■ DATA SUPPLIED
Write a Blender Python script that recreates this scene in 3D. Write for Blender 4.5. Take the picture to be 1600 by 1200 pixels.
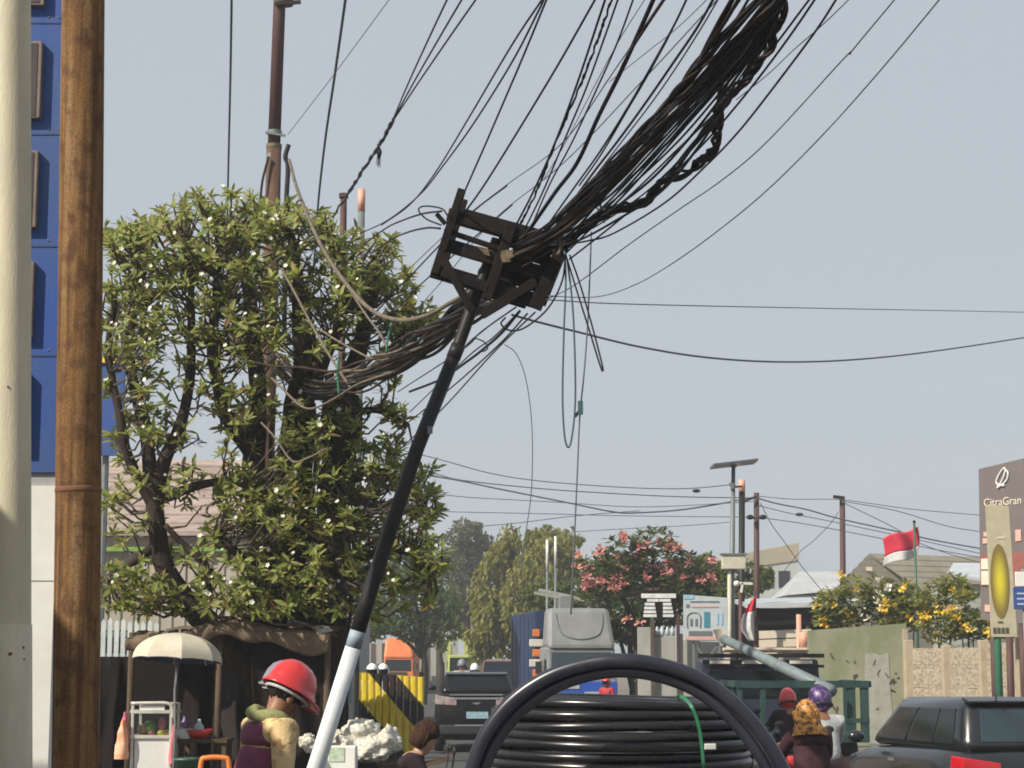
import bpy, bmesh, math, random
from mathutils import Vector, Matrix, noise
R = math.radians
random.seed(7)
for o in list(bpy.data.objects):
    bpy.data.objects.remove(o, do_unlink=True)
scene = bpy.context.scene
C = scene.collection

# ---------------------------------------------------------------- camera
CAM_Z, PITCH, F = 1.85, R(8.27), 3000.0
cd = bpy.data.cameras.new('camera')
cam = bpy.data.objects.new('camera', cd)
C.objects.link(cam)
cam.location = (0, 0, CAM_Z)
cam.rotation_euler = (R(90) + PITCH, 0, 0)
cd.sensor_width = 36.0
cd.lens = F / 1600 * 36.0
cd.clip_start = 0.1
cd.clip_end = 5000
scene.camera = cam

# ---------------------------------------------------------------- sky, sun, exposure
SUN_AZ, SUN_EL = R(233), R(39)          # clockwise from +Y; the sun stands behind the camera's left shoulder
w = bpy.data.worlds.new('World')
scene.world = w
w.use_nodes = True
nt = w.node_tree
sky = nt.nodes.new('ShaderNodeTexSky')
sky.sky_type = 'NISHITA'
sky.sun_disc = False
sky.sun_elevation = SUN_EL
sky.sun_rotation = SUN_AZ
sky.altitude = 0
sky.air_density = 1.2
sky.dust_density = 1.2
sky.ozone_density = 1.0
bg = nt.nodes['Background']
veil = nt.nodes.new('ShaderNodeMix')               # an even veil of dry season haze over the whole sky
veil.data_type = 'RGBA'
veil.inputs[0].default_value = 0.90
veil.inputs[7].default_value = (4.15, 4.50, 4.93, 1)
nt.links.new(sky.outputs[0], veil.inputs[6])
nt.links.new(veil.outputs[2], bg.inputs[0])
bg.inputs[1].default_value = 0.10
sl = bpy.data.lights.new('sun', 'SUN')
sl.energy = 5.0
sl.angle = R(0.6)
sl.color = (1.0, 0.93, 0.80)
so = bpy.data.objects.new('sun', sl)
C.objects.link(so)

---

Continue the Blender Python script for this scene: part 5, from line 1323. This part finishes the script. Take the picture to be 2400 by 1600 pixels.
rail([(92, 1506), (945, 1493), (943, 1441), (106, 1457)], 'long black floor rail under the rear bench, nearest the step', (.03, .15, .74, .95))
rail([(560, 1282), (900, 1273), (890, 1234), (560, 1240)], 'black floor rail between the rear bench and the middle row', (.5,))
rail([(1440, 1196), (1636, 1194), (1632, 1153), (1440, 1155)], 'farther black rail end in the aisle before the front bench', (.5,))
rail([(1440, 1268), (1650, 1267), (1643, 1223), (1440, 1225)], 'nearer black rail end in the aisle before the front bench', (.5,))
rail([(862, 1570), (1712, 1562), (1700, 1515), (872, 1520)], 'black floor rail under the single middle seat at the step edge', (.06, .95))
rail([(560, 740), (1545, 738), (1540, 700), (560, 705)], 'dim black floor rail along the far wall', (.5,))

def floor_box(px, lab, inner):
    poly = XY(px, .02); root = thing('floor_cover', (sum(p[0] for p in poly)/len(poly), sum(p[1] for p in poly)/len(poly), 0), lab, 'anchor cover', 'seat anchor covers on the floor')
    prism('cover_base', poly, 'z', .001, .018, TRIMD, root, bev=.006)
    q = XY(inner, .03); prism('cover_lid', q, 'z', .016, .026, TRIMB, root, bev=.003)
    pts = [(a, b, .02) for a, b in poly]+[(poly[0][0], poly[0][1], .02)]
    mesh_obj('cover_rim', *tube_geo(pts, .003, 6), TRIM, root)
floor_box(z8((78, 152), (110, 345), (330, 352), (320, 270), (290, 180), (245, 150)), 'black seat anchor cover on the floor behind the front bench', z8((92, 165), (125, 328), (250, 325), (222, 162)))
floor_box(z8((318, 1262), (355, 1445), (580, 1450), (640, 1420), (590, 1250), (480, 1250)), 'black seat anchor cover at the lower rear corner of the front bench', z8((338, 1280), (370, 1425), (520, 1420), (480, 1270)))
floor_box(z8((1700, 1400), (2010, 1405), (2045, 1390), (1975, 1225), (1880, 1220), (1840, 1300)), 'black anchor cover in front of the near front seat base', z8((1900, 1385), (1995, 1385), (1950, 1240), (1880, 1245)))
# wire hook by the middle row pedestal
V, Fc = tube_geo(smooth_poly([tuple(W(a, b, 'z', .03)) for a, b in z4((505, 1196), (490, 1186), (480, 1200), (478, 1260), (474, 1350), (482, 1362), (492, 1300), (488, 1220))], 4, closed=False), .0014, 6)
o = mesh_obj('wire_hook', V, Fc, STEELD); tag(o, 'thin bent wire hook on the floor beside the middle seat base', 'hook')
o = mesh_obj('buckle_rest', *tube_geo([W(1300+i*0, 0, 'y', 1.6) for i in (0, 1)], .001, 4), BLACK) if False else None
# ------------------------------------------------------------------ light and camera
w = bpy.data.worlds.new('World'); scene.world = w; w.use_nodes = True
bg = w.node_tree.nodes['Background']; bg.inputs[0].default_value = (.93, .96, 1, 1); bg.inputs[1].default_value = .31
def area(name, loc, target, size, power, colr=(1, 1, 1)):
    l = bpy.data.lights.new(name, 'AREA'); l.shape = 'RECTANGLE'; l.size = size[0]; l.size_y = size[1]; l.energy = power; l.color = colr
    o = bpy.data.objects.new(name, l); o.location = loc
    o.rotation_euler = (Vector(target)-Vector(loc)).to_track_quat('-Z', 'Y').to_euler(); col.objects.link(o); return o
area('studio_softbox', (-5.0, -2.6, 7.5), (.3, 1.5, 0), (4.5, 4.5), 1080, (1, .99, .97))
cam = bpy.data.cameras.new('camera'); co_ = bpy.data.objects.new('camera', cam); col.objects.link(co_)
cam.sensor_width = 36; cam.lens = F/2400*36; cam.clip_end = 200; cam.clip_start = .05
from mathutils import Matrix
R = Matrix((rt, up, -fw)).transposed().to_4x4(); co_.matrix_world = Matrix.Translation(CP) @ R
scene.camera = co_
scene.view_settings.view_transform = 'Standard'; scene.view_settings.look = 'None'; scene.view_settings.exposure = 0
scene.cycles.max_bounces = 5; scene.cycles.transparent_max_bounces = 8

* * *

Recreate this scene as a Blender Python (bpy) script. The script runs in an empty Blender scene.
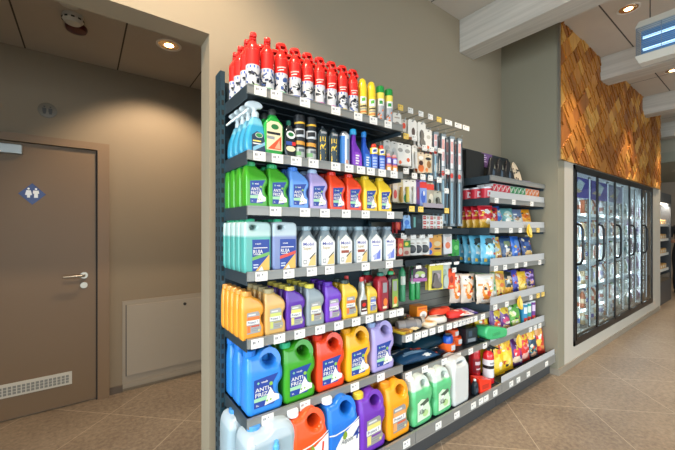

■ TASK
Reproduce the data above exactly, but only the lines from the one showing "Write a Blender" through the one showing "C = scene.collection", with both ends kept and the pictures left out.

■ SOLUTION TO THIS EXERCISE
Write a Blender Python script that recreates this scene in 3D. Write for Blender 4.5. Take the picture to be 1600 by 1200 pixels.
import bpy, bmesh, math, random
from mathutils import Vector, Matrix, noise
R = math.radians
random.seed(7)
for o in list(bpy.data.objects):
    bpy.data.objects.remove(o, do_unlink=True)
scene = bpy.context.scene
C = scene.collection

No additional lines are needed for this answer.